Artificial neural networks coupled with numerical approach for the stability prediction of non-uniform functionally graded microscale cylindrical structures

Abstract

Functionally graded materials (FGMs) have garnered significant attention in research due to their potential for creating innovative materials with diverse applications. This study focuses on investigating the behavior of steel-concrete functionally graded structures under axial loading, specifically exploring nonlinear buckling. The research considers cylindrical structures with simply-supported boundary conditions and analyzes four different configurations with varying thickness. The governing equations are derived using the modified couple stress theory, incorporating assumptions of nonlinear von-Kármán theory coupled with classical beam theory. Numerical solutions are obtained using the general differential quadrature (GDQ) method.

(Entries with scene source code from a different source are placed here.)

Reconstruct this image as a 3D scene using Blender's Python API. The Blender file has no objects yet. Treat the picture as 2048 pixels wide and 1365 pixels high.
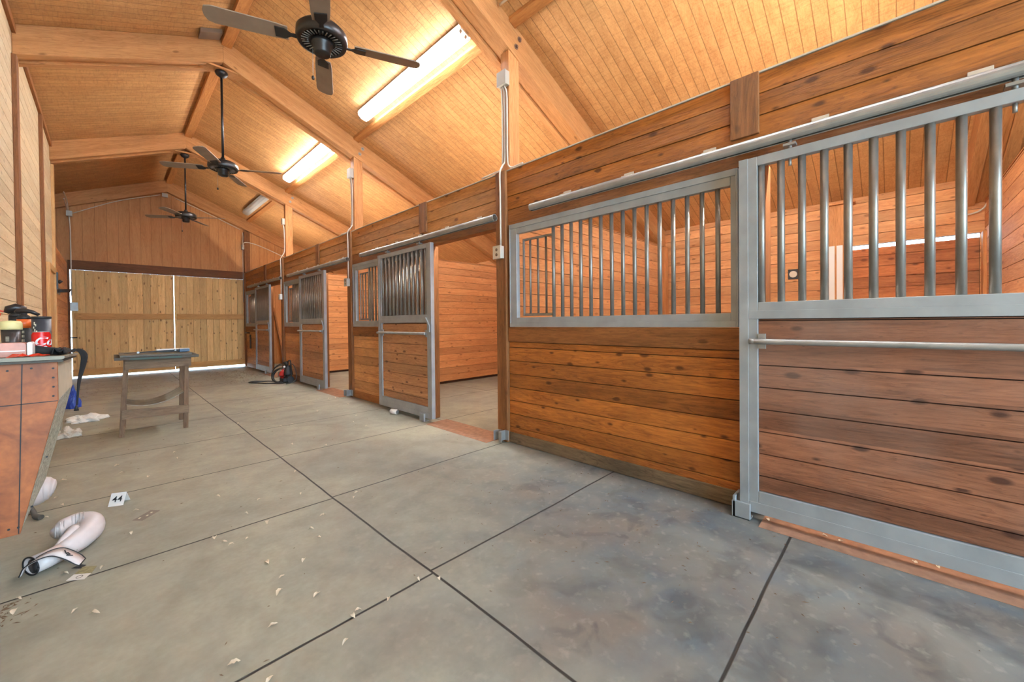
import bpy, bmesh, math, random
from math import radians as R, sin, cos, pi
from mathutils import Vector, Matrix
sc = bpy.context.scene
COL = sc.collection
rnd = random.Random(7)

# ------------------------------------------------------------------ camera
cd = bpy.data.cameras.new('camera'); cam = bpy.data.objects.new('camera', cd); COL.objects.link(cam)
cd.sensor_width = 36.0; cd.sensor_fit = 'HORIZONTAL'
cd.lens = 787.4287 / 2048 * 36
cd.shift_y = -(682.5 - 653.03) / 2048
cd.clip_start = 0.02; cd.clip_end = 300
ya, pt, ro = R(45.6904), R(-0.5962), R(-0.5809)
fw = Vector((sin(ya)*cos(pt), cos(ya)*cos(pt), sin(pt)))
r0 = Vector((cos(ya), -sin(ya), 0)); u0 = r0.cross(fw)
rr = r0*cos(ro) + u0*sin(ro); uu = -r0*sin(ro) + u0*cos(ro)
cam.matrix_world = Matrix(((rr.x, uu.x, -fw.x, 0), (rr.y, uu.y, -fw.y, 0), (rr.z, uu.z, -fw.z, 1.23), (0, 0, 0, 1)))
sc.camera = cam

# ------------------------------------------------------------------ world
w = bpy.data.worlds.new('sky'); sc.world = w; w.use_nodes = True
bg = w.node_tree.nodes['Background']
bg.inputs['Color'].default_value = (0.54, 0.78, 1.0, 1); bg.inputs['Strength'].default_value = 3.6
vs = sc.view_settings
vs.view_transform = 'Standard'; vs.look = 'None'; vs.gamma = 1; vs.use_curve_mapping = False
vs.exposure = 2.2
sc.cycles.max_bounces = 10; sc.cycles.diffuse_bounces = 6
sc.cycles.sample_clamp_indirect = 6
TUBE = 29.0      # brightness of the lit fluorescent tubes

def portal(loc, rot, sx, sy):
    l = bpy.data.lights.new('sky_portal', 'AREA'); l.shape = 'RECTANGLE'; l.size = sx; l.size_y = sy
    l.cycles.is_portal = True
    o = bpy.data.objects.new('sky_portal', l); COL.objects.link(o); o.location = loc; o.rotation_euler = rot
portal((1.1, -4.5, 1.7), (R(90), 0, 0), 3.5, 3.4)

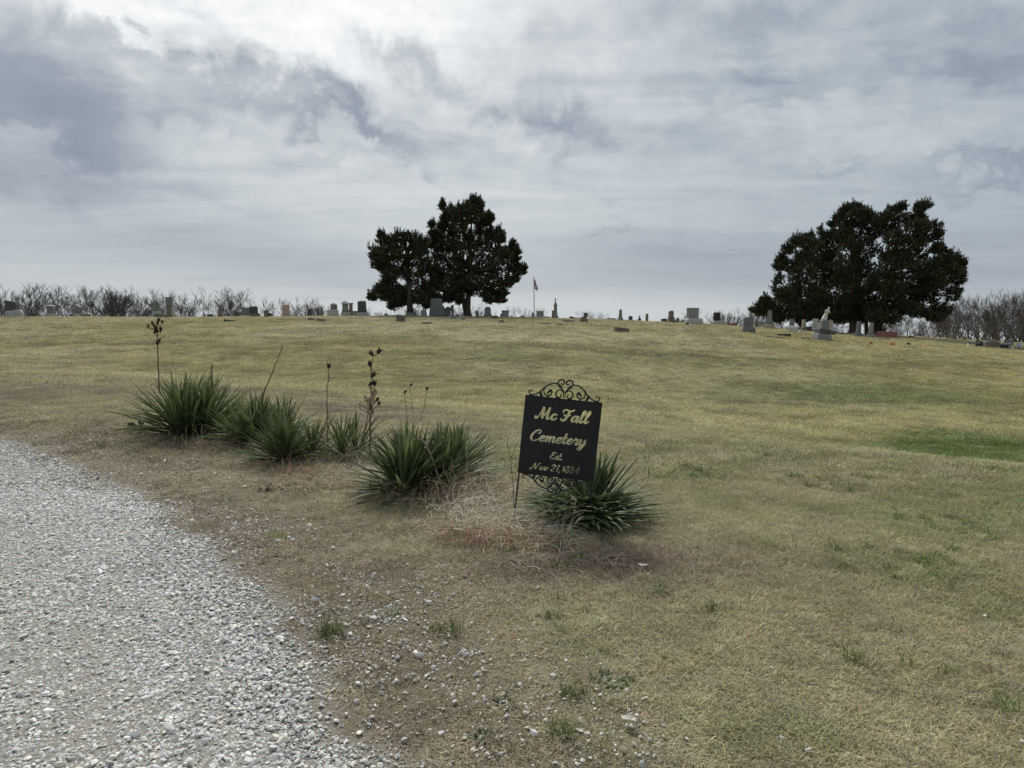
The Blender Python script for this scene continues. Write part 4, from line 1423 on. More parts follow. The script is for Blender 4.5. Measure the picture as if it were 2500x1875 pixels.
def piece(mb, shape, cx, z0, z1, w, d):
    h = z1 - z0; a = w / 2; b = d / 2
    if shape in ('gable', 'round', 'serp', 'shoulder', 'slope', 'bow'):
        V, F = outline_solid(prof(shape, w, h), -b, b)
        mb.add([(x + cx, y, z + z0) for x, y, z in V], F)
    elif shape == 'box':
        c = min(w, h, d) * .07
        mb.loft([[(cx + sx * (a - k), sy * (b - k), z) for sx, sy in ((-1, -1), (1, -1), (1, 1), (-1, 1))] for z, k in ((z0, 0), (z1 - c, 0), (z1, c))])
    elif shape == 'rough':
        g_ = np.random.default_rng(int(abs(cx * 997 + w * 313)) + 5)
        rings = []
        for z, k in ((z0, 0), (z0 + h * .4, -.04), (z0 + h * .8, 0.0), (z1, .10)):
            ring = []
            for sx, sy in ((-1, -1), (-.33, -1.04), (.3, -1.02), (1, -1), (1.02, 0), (1, 1), (.3, 1.03), (-.4, 1.02), (-1, 1), (-1.02, 0)):
                q = 1 - k + g_.normal(0, .02)
                ring.append((cx + sx * a * q, sy * b * q, z + g_.normal(0, h * .03)))
            rings.append(ring)
        mb.loft(rings)
    elif shape.startswith('taper'):
        k = float(shape[5:] or .8)
        mb.frustum(z0, z1, w, d, w * k, d * k, cx)
    elif shape == 'obel':
        mb.frustum(z0, z1 - w * .55, w, d, w * .72, d * .72, cx)
        mb.frustum(z1 - w * .55, z1, w * .72, d * .72, w * .08, d * .08, cx)
    elif shape == 'lancet':
        mb.frustum(z0, z1 - w * .9, w, d, w * .88, d * .88, cx)
        for s in (-1, 1):
            for q in (0, 1):
                V, F = outline_solid([(-w * .44, 0), (w * .44, 0), (w * .40, w * .35), (0, w * .9), (-w * .40, w * .35)], -b * .84, -b * .84 + w * .14)
                ang = q * math.pi / 2 + (0 if s < 0 else math.pi)
                mb.add([(cx + x * math.cos(ang) - y * math.sin(ang), x * math.sin(ang) + y * math.cos(ang), z + z1 - w * .9) for x, y, z in V], F)
        mb.frustum(z1 - w * .92, z1 - w * .2, w * .6, d * .6, w * .1, d * .1, cx)
    elif shape == 'pyr':
        mb.frustum(z0, z1, w, d, w * .1, d * .1, cx)
    elif shape == 'hip':
        mb.frustum(z0, z0 + h * .3, w, d, w, d, cx); mb.frustum(z0 + h * .3, z1, w * .98, d * .98, w * .35, d * .1, cx)
    elif shape == 'roof':
        V, F = outline_solid([(-b, 0), (b, 0), (b, h * .25), (0, h), (-b, h * .25)], -a, a)
        mb.add([(cx + y, x, z + z0) for x, y, z in V], [f[::-1] for f in F])
    elif shape == 'drum':
        mb.disc(z0, z1, a, a * .9, 12, cx)
    elif shape == 'dome':
        n = 12; rings = [[(cx + a * c * math.cos(6.283 * i / n), b * c * math.sin(6.283 * i / n), z0 + h * z) for i in range(n)] for z, c in ((0, 1), (.35, .96), (.7, .72), (.92, .4), (1, .05))]
        mb.loft(rings)
    elif shape == 'urn':
        n = 10; rings = [[(cx + a * c * math.cos(6.283 * i / n), a * c * math.sin(6.283 * i / n), z0 + h * z) for i in range(n)] for z, c in ((0, .7), (.08, .35), (.22, .35), (.45, .95), (.62, 1), (.72, .55), (.82, .6), (.9, .25), (1, .05))]
        mb.loft(rings)
    elif shape == 'ball':
        n = 8; rings = [[(cx + a * c * math.cos(6.283 * i / n), a * c * math.sin(6.283 * i / n), z0 + h * z) for i in range(n)] for z, c in ((0, .4), (.2, .85), (.5, 1), (.8, .8), (1, .2))]
        mb.loft(rings)
    elif shape == 'flat':
        mb.frustum(z0, z1, w, d, w * .97, d * .97, cx)
    elif shape == 'mould':
        mb.frustum(z0, z0 + h * .35, w * .86, d * .86, w, d, cx); mb.frustum(z0 + h * .35, z1, w, d, w * .8, d * .8, cx)


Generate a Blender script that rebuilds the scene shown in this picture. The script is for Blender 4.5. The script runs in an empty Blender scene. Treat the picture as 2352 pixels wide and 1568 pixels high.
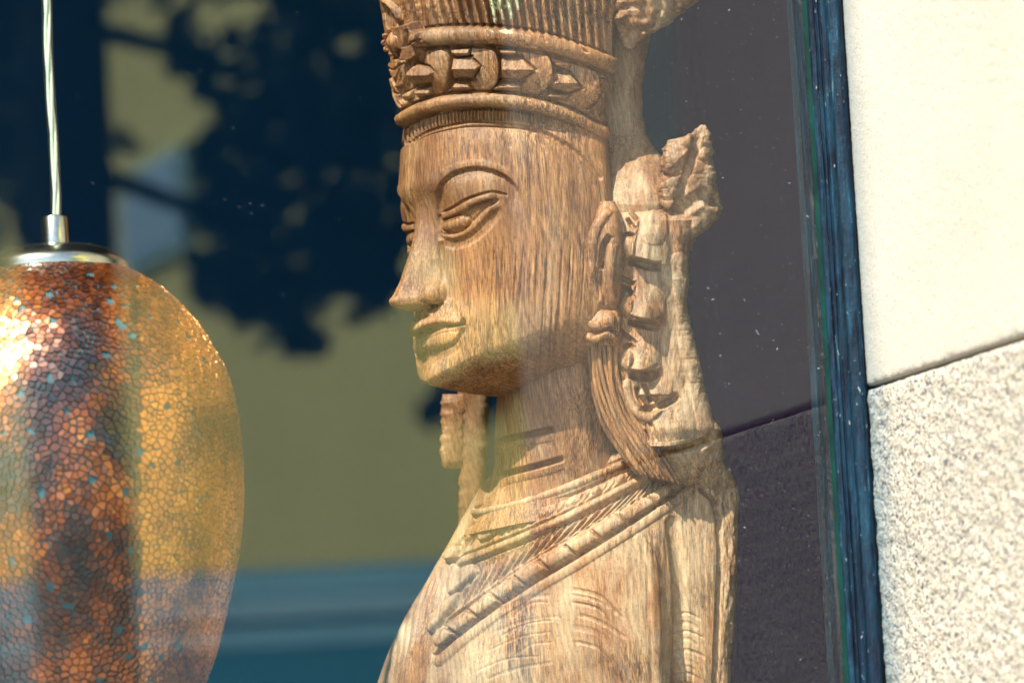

A notable aspect of this work is the use of Artificial Neural Networks (ANN) to predict nonlinear buckling forces, greatly enhancing the accuracy and efficiency of the predictions. This approach offers a novel method for analyzing concrete structures. The results are validated by comparing them with data from other published works, using dimensionless parameters for consistent comparisons. The findings provide a comprehensive analysis of various parameters, including wall thickness function and porosity, on the buckling stability of the cylindrical structure. Both numerical and ANN approaches are employed to report the effects. The study concludes that the uniform thickness cylinder exhibits the highest resistance to axial loading, resulting in buckling.